— STORED DATA —
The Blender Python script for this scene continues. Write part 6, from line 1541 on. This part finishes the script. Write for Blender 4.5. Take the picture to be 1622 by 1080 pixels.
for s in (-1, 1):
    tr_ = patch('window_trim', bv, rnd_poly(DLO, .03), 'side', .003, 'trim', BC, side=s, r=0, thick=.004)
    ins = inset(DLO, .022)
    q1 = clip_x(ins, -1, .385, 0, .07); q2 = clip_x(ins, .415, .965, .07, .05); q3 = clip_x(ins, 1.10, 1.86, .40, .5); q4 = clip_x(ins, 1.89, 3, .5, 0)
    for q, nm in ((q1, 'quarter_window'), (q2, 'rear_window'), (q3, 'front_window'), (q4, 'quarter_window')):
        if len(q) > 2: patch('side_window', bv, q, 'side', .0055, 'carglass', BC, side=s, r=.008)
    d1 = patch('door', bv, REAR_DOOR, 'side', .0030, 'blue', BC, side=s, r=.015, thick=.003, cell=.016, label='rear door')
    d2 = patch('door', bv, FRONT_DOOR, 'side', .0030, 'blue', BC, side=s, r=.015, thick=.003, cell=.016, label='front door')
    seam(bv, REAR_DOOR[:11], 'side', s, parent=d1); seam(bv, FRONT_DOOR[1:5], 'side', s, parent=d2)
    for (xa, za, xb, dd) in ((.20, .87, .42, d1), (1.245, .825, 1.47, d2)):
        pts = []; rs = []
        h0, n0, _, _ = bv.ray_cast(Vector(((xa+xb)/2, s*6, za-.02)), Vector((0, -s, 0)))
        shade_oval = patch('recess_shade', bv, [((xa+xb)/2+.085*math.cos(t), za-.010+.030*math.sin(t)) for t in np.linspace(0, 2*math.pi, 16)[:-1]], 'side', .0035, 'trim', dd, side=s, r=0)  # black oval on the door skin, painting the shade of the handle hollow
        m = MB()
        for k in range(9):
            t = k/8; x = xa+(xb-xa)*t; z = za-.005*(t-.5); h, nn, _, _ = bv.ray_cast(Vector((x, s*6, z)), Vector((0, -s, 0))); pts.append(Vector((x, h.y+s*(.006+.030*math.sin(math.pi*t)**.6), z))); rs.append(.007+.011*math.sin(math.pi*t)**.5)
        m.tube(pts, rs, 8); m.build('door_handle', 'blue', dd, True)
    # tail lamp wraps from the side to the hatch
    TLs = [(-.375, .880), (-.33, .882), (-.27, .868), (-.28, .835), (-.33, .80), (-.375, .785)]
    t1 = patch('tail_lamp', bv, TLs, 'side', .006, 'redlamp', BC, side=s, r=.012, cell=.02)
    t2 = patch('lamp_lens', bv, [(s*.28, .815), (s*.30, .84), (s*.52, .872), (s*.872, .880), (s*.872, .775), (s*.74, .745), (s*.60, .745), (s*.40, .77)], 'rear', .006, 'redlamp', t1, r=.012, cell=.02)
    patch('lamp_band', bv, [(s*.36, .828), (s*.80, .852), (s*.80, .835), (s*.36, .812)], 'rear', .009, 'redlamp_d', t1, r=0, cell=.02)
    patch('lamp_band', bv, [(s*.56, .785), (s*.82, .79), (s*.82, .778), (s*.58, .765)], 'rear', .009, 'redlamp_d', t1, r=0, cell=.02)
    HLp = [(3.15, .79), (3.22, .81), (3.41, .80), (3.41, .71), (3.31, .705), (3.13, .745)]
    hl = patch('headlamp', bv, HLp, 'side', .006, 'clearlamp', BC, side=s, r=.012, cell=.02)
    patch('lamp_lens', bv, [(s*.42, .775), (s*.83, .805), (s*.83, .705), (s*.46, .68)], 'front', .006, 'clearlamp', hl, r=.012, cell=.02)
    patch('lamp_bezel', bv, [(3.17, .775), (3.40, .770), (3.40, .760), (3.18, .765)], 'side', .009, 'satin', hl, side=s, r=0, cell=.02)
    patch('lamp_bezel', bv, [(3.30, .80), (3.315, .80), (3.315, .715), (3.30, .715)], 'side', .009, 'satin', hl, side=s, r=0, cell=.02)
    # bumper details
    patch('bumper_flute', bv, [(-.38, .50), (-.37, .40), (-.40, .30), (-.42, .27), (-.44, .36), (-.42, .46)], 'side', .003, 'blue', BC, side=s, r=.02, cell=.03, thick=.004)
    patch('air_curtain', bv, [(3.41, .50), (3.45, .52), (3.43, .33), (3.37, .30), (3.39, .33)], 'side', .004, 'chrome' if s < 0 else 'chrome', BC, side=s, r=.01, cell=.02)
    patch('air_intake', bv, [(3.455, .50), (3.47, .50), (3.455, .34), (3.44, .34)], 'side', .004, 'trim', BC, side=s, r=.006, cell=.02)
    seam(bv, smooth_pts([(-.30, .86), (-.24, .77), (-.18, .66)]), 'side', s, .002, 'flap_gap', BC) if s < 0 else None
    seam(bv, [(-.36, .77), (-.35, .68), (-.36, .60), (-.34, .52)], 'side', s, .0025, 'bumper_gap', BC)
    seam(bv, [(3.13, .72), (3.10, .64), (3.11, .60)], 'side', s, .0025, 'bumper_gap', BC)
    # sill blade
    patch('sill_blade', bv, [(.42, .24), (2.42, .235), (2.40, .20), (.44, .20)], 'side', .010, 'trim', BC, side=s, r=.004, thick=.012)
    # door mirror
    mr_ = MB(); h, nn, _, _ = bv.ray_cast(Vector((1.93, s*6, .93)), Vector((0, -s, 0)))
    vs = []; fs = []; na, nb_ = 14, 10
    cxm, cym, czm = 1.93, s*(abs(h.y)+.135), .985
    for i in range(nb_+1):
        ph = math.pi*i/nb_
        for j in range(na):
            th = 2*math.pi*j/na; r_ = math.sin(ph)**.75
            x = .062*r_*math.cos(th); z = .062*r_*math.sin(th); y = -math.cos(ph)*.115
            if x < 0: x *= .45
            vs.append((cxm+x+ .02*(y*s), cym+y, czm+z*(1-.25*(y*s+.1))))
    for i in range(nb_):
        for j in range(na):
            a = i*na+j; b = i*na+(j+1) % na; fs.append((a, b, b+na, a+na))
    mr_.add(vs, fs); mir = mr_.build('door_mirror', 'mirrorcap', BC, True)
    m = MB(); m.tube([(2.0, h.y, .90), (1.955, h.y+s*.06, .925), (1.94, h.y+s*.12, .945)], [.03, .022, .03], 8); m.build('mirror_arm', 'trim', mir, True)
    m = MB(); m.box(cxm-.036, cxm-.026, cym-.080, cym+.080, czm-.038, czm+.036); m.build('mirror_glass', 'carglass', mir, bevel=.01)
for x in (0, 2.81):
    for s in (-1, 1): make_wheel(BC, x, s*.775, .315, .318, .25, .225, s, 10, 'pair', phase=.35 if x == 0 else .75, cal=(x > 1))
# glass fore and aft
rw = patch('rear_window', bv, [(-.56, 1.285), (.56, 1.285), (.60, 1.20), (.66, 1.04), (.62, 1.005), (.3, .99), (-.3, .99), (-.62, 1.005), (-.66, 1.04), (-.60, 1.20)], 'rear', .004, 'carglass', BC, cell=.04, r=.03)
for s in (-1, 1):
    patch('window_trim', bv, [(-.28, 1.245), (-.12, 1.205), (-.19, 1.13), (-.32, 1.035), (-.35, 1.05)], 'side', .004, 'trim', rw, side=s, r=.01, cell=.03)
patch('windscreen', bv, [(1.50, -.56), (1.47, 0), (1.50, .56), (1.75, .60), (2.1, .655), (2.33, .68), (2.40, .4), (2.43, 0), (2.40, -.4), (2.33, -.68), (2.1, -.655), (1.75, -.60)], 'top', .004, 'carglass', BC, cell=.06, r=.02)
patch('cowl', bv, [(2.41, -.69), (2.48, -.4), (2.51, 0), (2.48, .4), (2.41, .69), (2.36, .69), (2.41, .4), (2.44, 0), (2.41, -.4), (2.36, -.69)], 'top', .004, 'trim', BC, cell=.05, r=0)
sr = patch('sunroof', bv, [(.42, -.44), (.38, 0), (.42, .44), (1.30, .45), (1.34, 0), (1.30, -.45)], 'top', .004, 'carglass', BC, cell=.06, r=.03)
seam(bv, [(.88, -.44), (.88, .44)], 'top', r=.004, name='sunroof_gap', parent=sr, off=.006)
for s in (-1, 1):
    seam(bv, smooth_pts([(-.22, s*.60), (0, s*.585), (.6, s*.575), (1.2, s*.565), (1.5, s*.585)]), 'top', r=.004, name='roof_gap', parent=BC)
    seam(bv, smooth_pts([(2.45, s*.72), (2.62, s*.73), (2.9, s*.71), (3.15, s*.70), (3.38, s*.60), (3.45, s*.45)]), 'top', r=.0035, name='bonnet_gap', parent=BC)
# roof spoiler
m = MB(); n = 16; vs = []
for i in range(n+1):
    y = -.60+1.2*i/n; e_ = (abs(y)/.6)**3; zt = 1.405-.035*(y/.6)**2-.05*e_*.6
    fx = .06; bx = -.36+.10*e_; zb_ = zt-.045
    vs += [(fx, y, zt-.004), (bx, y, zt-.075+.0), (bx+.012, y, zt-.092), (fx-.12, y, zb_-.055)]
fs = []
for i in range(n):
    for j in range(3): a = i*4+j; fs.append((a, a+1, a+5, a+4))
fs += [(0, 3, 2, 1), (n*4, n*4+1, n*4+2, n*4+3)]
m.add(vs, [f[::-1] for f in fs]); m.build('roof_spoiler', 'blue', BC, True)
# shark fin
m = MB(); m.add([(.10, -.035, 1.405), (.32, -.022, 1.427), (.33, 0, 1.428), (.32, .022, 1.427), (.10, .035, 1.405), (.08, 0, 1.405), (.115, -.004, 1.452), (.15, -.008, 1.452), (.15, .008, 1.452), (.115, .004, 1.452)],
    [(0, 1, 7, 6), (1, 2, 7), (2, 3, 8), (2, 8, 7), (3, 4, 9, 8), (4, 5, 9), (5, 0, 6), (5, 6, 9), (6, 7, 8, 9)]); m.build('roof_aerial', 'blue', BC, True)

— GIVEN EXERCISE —
Scan the listing above and identify each line holding the string "from"; copy every such line.

— WRITTEN ANSWER —
The Blender Python script for this scene continues. Write part 6, from line 1541 on. This part finishes the script. Write for Blender 4.5. Take the picture to be 1622 by 1080 pixels.
    # tail lamp wraps from the side to the hatch